Hilton Carter Reworks A Ho-Hum Greenhouse Into A Celebratory Oasis

These plants came to party.

Greenhouse styled by Hilton Carter

Courtesy Hilton Carter: Styling Juniper House Studio

For author and stylist Hilton Carter, plants and interior design are two sides of the same coin. “My goal is to make spaces more lush and tie together the interior with the exterior,” says Carter, whose new book, Living Wild: How To Plant Style Your Home & Cultivate Happiness, hits shelves on March 28. “There are so many plants that mirror the colors, textures, and shapes of the things that we bring into our lives, especially our homes.”

A look into the greenhouse

Courtesy Hilton Carter: Styling Juniper House Studio

In the chapter “Outdoor Glamour,” the stylist transformed a utilitarian greenhouse typically reserved for storing flowers in winter into a retreat primed for spring parties. (No greenhouse? You can execute a similar concept in any interior setting that gets ample natural light, like a sunroom or a window-filled dining area.) “The goal was to dress the space in greenery—but not so much that there wouldn’t be room for people to maneuver,” says Carter. Here’s how he pulled off the overhaul.

Greenhouse picnic

Courtesy Hilton Carter: Styling Juniper House Studio

Take Them Outside

“This isn’t gardening. It’s just styling houseplants outdoors (whether it’s a patio, deck, side porch, or greenhouse) to beautify a space for a particular occasion or time of year,” says Carter. When finding the right spot for the plants, it’s important to examine what type of light (direct or indirect) the area has and what direction it’s coming from.

Greenhouse pots
Don’t Forget About the Pots. Bringing spaces to life with greenery doesn’t just involve plants but containers too.

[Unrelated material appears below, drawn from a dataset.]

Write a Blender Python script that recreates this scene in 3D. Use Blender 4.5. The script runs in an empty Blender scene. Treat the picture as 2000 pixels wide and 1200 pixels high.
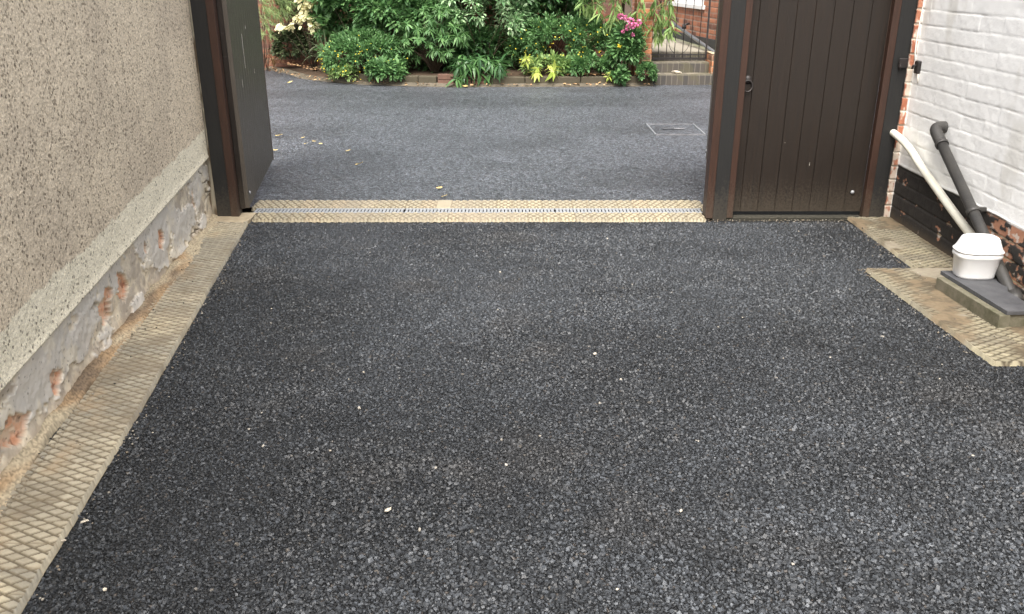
import bpy, bmesh, math, random
import numpy as np
from mathutils import Vector, Matrix
random.seed(7)
RNG = np.random.default_rng(11)
S = bpy.context.scene
COL = S.collection
R = math.radians

# ---------------------------------------------------------------- camera
cam_d = bpy.data.cameras.new('camera'); cam = bpy.data.objects.new('camera', cam_d); COL.objects.link(cam)
cam.location = (0, 0, 1.5)
cam.rotation_euler = (R(90 - 21.4), 0, 0)
cam_d.sensor_width = 36.0
cam_d.lens = 36.0 * 1685 / 2000
cam_d.clip_start = 0.05; cam_d.clip_end = 500
S.camera = cam

# ---------------------------------------------------------------- daylight
SUN_EL, SUN_AZ = 60, 190          # azimuth measured clockwise from +Y; light comes from behind the camera
w = bpy.data.worlds.new('World'); S.world = w; w.use_nodes = True
nt = w.node_tree; nt.nodes.clear()
sky = nt.nodes.new('ShaderNodeTexSky'); sky.sky_type = 'NISHITA'; sky.sun_disc = False
sky.sun_elevation = R(SUN_EL); sky.sun_rotation = R(SUN_AZ)
sky.air_density = 1.0; sky.dust_density = 7.0; sky.ozone_density = 1.0
hs = nt.nodes.new('ShaderNodeHueSaturation'); hs.inputs['Saturation'].default_value = 0.36   # cloud cover greys the blue
bg = nt.nodes.new('ShaderNodeBackground'); bg.inputs['Strength'].default_value = 0.15
wo = nt.nodes.new('ShaderNodeOutputWorld')
nt.links.new(sky.outputs[0], hs.inputs['Color']); nt.links.new(hs.outputs[0], bg.inputs['Color']); nt.links.new(bg.outputs[0], wo.inputs[0])
sun_d = bpy.data.lights.new('sun', 'SUN'); sun_d.energy = 1.3; sun_d.angle = R(38); sun_d.color = (1, 0.95, 0.87)
sun = bpy.data.objects.new('sun', sun_d); COL.objects.link(sun)
az, el = R(SUN_AZ), R(SUN_EL)
sv = Vector((math.sin(az) * math.cos(el), math.cos(az) * math.cos(el), math.sin(el)))
sun.rotation_euler = sv.to_track_quat('Z', 'Y').to_euler()
S.view_settings.view_transform = 'Standard'; S.view_settings.look = 'None'
S.view_settings.exposure = 1.36; S.view_settings.gamma = 1
S.cycles.max_bounces = 6; S.cycles.diffuse_bounces = 4; S.cycles.transparent_max_bounces = 8
S.cycles.use_denoising = True; S.cycles.denoising_input_passes = 'RGB_ALBEDO_NORMAL'; S.cycles.denoising_prefilter = 'ACCURATE'

# ---------------------------------------------------------------- helpers
def tag(o, label=None, cat=None, group=None, kind=None):
    if label: o['label'] = label
    if cat: o['category'] = cat
    if group: o['group'] = group
    if kind: o['kind'] = kind
    return o

def empty(name, loc=(0, 0, 0), rz=0.0):
    o = bpy.data.objects.new(name, None); COL.objects.link(o); o.location = loc; o.rotation_euler = (0, 0, rz)
    o.empty_display_size = 0.1
    return o

def link(name, me, mat, parent=None):
    o = bpy.data.objects.new(name, me); COL.objects.link(o)
    if mat is not None: me.materials.append(mat)
    if parent is not None: o.parent = parent
    return o

class MB:
    """collects simple shapes into one mesh"""
    def __init__(self): self.bm = bmesh.new()
    def box(self, lo, hi, bev=0.0, rz=0.0, about=None, seg=2):
        b = bmesh.new()
        bmesh.ops.create_cube(b, size=1)
        lo, hi = Vector(lo), Vector(hi)
        for v in b.verts:
            v.co = Vector(((v.co.x + .5) * (hi.x - lo.x) + lo.x, (v.co.y + .5) * (hi.y - lo.y) + lo.y, (v.co.z + .5) * (hi.z - lo.z) + lo.z))
        if bev > 0: bmesh.ops.bevel(b, geom=b.edges[:], offset=bev, segments=seg, profile=.5, affect='EDGES')
        if rz:
            c = Vector(about) if about else (lo + hi) / 2
            bmesh.ops.rotate(b, verts=b.verts, cent=c, matrix=Matrix.Rotation(rz, 3, 'Z'))
        self._add(b); return self
    def prism(self, pts, z0, z1, bev=0.0):
        b = bmesh.new()
        vs = [b.verts.new((p[0], p[1], z0)) for p in pts]
        f = b.faces.new(vs)
        r = bmesh.ops.extrude_face_region(b, geom=[f])
        for v in r['geom']:
            if isinstance(v, bmesh.types.BMVert): v.co.z = z1
        bmesh.ops.recalc_face_normals(b, faces=b.faces)
        if bev > 0: bmesh.ops.bevel(b, geom=b.edges[:], offset=bev, segments=2, profile=.5, affect='EDGES')
        self._add(b); return self
    def tube(self, pts, r, n=12, cap=True):
        b = bmesh.new(); pts = [Vector(p) for p in pts]; rings = []
        rr = r if isinstance(r, (list, tuple)) else [r] * len(pts)
        up = None
        for i, p in enumerate(pts):
            t = (pts[min(i + 1, len(pts) - 1)] - pts[max(i - 1, 0)]).normalized()
            if up is None: up = t.orthogonal().normalized()
            up = (up - t * up.dot(t)).normalized(); sd = t.cross(up)
            rings.append([b.verts.new(p + (up * math.cos(2 * math.pi * k / n) + sd * math.sin(2 * math.pi * k / n)) * rr[i]) for k in range(n)])
        for a, c in zip(rings, rings[1:]):
            for k in range(n): b.faces.new((a[k], a[(k + 1) % n], c[(k + 1) % n], c[k]))
        if cap: b.faces.new(rings[0][::-1]); b.faces.new(rings[-1])
        bmesh.ops.recalc_face_normals(b, faces=b.faces)
        for f in b.faces:
            if len(f.verts) == 4: f.smooth = True
        self._add(b); return self
    def lathe(self, prof, c=(0, 0, 0), n=24):
        b = bmesh.new(); rings = []
        for (r, z) in prof:
            rings.append([b.verts.new((c[0] + r * math.cos(2 * math.pi * k / n), c[1] + r * math.sin(2 * math.pi * k / n), c[2] + z)) for k in range(n)])
        for a, d in zip(rings, rings[1:]):
            for k in range(n): b.faces.new((a[k], a[(k + 1) % n], d[(k + 1) % n], d[k])).smooth = True
        b.faces.new(rings[-1]); b.faces.new(rings[0][::-1])
        self._add(b); return self
    def _add(self, b):
        me = bpy.data.meshes.new('t'); b.to_mesh(me); b.free(); self.bm.from_mesh(me); bpy.data.meshes.remove(me)
    def build(self, name, mat, parent=None):
        me = bpy.data.meshes.new(name); self.bm.to_mesh(me); self.bm.free()
        return link(name, me, mat, parent)

def np_mesh(name, V, Fq, mat, parent=None, col=None, smooth=True, aux=None):
    """V (n,3); Fq (m,4) quads; col (n,3)"""
    me = bpy.data.meshes.new(name); n = len(V); m = len(Fq)
    me.vertices.add(n); me.vertices.foreach_set('co', np.asarray(V, np.float32).ravel())
    me.loops.add(m * 4); me.loops.foreach_set('vertex_index', np.asarray(Fq, np.int32).ravel())
    me.polygons.add(m); me.polygons.foreach_set('loop_start', np.arange(0, m * 4, 4, dtype=np.int32))
    me.polygons.foreach_set('loop_total', np.full(m, 4, np.int32))
    me.polygons.foreach_set('use_smooth', np.full(m, smooth, bool))
    me.update(calc_edges=True)
    if col is not None:
        a = me.color_attributes.new('Col', 'FLOAT_COLOR', 'POINT')
        c4 = np.ones((n, 4), np.float32); c4[:, :3] = col; a.data.foreach_set('color', c4.ravel())
    if aux is not None:
        a = me.attributes.new('Aux', 'FLOAT', 'POINT'); a.data.foreach_set('value', np.asarray(aux, np.float32).ravel())
    me.validate()
    return link(name, me, mat, parent)

def grid_faces(n, m, flip=False):
    i = np.arange(n - 1)[:, None] * m + np.arange(m - 1)[None, :]
    f = np.stack([i, i + m, i + m + 1, i + 1], -1).reshape(-1, 4)
    return f[:, ::-1] if flip else f

def h2(ix, iy, k):
    ix = np.asarray(ix, np.int64).astype(np.uint64); iy = np.asarray(iy, np.int64).astype(np.uint64)
    x = ix * np.uint64(374761393) + iy * np.uint64(668265263) + np.uint64(k * 2246822519 % (2 ** 32))
    x &= np.uint64(0xFFFFFFFF); x = (x ^ (x >> np.uint64(13))) * np.uint64(1274126177); x &= np.uint64(0xFFFFFFFF)
    x = (x ^ (x >> np.uint64(16))) * np.uint64(2654435761); x &= np.uint64(0xFFFFFFFF); x ^= x >> np.uint64(15)
    return x.astype(np.float64) / 4294967295.0

def vnoise(x, y, k=0):
    ix = np.floor(x); iy = np.floor(y); fx = x - ix; fy = y - iy
    fx = fx * fx * (3 - 2 * fx); fy = fy * fy * (3 - 2 * fy)
    a = h2(ix, iy, k); b = h2(ix + 1, iy, k); c = h2(ix, iy + 1, k); d = h2(ix + 1, iy + 1, k)
    return (a * (1 - fx) + b * fx) * (1 - fy) + (c * (1 - fx) + d * fx) * fy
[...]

Courtesy Hilton Carter: Styling Juniper House Studio

Keep Them Happy

“When you’re trying to create a look for a themed event, you have to be mindful of the fact that you’re dealing with living things,” notes the author. “Plants are resilient just like we are, but to fully enjoy the area you curate, you have to find ones that will do well there.” Determine the level of care you’re willing to put into them after the party is over: Ferns need water often, while succulents don’t. Assess the climate too. Your spring outdoor plants will need to be moved inside (or somewhere warmer) in the winter if you live in a region that gets cold. Do your homework to ensure the options you pick will thrive, Carter says.

Greenhouse centerpiece
"Long-lasting plants make great centerpieces" says Carter. Here, he chose a rex begonia in a dusty mauve pot to complement the tablescape.

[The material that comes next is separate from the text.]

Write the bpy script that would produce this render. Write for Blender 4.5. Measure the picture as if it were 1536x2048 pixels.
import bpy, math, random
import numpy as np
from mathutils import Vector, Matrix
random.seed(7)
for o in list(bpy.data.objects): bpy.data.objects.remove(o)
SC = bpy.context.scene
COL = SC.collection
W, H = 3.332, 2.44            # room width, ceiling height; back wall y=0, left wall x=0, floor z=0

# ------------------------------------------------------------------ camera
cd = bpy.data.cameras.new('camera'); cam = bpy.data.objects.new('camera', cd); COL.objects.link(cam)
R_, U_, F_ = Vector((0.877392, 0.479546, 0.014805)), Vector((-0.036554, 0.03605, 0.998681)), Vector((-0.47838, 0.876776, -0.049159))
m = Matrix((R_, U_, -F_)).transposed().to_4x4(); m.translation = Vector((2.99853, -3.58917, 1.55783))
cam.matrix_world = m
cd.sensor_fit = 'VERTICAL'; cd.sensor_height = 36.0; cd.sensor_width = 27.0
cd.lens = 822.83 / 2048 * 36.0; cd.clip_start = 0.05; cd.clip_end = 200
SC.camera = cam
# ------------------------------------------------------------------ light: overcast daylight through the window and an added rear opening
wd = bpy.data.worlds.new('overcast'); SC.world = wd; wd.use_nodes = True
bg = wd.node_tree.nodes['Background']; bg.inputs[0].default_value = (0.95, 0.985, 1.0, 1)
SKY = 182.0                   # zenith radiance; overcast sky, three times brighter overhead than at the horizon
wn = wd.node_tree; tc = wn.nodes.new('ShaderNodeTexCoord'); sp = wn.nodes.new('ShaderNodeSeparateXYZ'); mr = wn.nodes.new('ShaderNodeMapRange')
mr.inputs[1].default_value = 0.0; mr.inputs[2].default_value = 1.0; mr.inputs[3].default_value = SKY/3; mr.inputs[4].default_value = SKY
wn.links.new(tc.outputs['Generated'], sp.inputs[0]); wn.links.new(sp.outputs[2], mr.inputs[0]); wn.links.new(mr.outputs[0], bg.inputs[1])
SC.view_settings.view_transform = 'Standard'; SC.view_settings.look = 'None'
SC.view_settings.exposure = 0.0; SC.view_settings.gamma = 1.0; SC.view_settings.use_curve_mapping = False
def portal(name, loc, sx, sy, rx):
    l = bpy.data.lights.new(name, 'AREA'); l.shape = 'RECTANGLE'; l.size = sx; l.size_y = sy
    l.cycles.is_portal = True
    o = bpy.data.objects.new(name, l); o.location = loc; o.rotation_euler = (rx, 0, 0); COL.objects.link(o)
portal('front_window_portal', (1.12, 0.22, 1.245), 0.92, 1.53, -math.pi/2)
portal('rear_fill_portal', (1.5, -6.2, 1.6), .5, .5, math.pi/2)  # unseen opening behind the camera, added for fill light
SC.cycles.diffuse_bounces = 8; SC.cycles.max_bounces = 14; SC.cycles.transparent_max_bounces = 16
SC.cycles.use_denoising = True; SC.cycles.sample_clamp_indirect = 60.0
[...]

Courtesy Hilton Carter: Styling Juniper House Studio

Accentuate Your Design

The types of flowers and greenery you place outside can dictate the overall feel of the exterior, so you should consider how the plants and their containers will interact with your home’s existing style. In the greenhouse, Carter opted to include staghorn ferns. “I hung these because the distinctive antler shape of their fronds complemented the ceiling fan’s blades,” he says. You should evaluate more than their looks, though. These can also tolerate more heat than other ferns, making them more likely to flourish.